* _Your objective_
Will you print the material below without altering a single character?

* _Raw data_
____
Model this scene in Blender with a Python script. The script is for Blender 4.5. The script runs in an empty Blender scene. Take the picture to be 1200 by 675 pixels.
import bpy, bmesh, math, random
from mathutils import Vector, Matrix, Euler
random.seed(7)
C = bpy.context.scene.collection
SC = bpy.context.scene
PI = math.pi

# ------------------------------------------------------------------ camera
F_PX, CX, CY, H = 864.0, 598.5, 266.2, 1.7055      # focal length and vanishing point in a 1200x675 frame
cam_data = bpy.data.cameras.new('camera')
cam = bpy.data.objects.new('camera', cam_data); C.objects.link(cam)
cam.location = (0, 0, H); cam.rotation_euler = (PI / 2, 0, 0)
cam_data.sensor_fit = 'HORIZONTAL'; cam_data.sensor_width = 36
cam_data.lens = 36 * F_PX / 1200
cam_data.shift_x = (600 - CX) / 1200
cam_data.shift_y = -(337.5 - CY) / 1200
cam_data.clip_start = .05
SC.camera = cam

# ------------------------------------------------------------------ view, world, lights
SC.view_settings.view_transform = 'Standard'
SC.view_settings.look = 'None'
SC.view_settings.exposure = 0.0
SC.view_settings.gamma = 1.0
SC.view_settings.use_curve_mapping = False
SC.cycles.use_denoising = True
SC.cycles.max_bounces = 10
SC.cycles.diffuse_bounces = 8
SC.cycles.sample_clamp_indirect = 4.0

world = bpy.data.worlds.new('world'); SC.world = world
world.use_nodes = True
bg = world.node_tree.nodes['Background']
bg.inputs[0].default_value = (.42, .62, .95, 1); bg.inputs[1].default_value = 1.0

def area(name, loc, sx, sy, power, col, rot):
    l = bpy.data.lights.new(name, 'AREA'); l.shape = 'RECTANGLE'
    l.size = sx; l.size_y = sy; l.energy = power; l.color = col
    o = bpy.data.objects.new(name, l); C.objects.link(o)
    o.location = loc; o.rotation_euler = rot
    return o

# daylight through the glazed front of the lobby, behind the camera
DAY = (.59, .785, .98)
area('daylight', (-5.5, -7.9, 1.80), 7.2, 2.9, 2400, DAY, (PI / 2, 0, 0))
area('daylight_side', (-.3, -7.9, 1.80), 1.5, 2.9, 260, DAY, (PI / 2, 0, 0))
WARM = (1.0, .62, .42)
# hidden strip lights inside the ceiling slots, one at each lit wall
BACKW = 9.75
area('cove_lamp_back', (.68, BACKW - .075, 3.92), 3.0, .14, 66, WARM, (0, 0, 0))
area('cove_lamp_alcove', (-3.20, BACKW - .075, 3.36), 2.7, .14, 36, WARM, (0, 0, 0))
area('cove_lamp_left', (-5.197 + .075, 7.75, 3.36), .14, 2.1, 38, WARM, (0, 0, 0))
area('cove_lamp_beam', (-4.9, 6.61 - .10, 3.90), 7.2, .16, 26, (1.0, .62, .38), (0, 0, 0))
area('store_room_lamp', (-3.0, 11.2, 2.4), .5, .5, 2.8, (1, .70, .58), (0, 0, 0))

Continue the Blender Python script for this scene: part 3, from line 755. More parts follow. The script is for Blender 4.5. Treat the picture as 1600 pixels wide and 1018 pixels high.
____
* _Exercise solution_
Model this scene in Blender with a Python script. The script is for Blender 4.5. The script runs in an empty Blender scene. Take the picture to be 1200 by 675 pixels.
import bpy, bmesh, math, random
from mathutils import Vector, Matrix, Euler
random.seed(7)
C = bpy.context.scene.collection
SC = bpy.context.scene
PI = math.pi

# ------------------------------------------------------------------ camera
F_PX, CX, CY, H = 864.0, 598.5, 266.2, 1.7055      # focal length and vanishing point in a 1200x675 frame
cam_data = bpy.data.cameras.new('camera')
cam = bpy.data.objects.new('camera', cam_data); C.objects.link(cam)
cam.location = (0, 0, H); cam.rotation_euler = (PI / 2, 0, 0)
cam_data.sensor_fit = 'HORIZONTAL'; cam_data.sensor_width = 36
cam_data.lens = 36 * F_PX / 1200
cam_data.shift_x = (600 - CX) / 1200
cam_data.shift_y = -(337.5 - CY) / 1200
cam_data.clip_start = .05
SC.camera = cam

# ------------------------------------------------------------------ view, world, lights
SC.view_settings.view_transform = 'Standard'
SC.view_settings.look = 'None'
SC.view_settings.exposure = 0.0
SC.view_settings.gamma = 1.0
SC.view_settings.use_curve_mapping = False
SC.cycles.use_denoising = True
SC.cycles.max_bounces = 10
SC.cycles.diffuse_bounces = 8
SC.cycles.sample_clamp_indirect = 4.0

world = bpy.data.worlds.new('world'); SC.world = world
world.use_nodes = True
bg = world.node_tree.nodes['Background']
bg.inputs[0].default_value = (.42, .62, .95, 1); bg.inputs[1].default_value = 1.0

def area(name, loc, sx, sy, power, col, rot):
    l = bpy.data.lights.new(name, 'AREA'); l.shape = 'RECTANGLE'
    l.size = sx; l.size_y = sy; l.energy = power; l.color = col
    o = bpy.data.objects.new(name, l); C.objects.link(o)
    o.location = loc; o.rotation_euler = rot
    return o

# daylight through the glazed front of the lobby, behind the camera
DAY = (.59, .785, .98)
area('daylight', (-5.5, -7.9, 1.80), 7.2, 2.9, 2400, DAY, (PI / 2, 0, 0))
area('daylight_side', (-.3, -7.9, 1.80), 1.5, 2.9, 260, DAY, (PI / 2, 0, 0))
WARM = (1.0, .62, .42)
# hidden strip lights inside the ceiling slots, one at each lit wall
BACKW = 9.75
area('cove_lamp_back', (.68, BACKW - .075, 3.92), 3.0, .14, 66, WARM, (0, 0, 0))
area('cove_lamp_alcove', (-3.20, BACKW - .075, 3.36), 2.7, .14, 36, WARM, (0, 0, 0))
area('cove_lamp_left', (-5.197 + .075, 7.75, 3.36), .14, 2.1, 38, WARM, (0, 0, 0))
area('cove_lamp_beam', (-4.9, 6.61 - .10, 3.90), 7.2, .16, 26, (1.0, .62, .38), (0, 0, 0))
area('store_room_lamp', (-3.0, 11.2, 2.4), .5, .5, 2.8, (1, .70, .58), (0, 0, 0))

Continue the Blender Python script for this scene: part 3, from line 755. More parts follow. The script is for Blender 4.5. Treat the picture as 1600 pixels wide and 1018 pixels high.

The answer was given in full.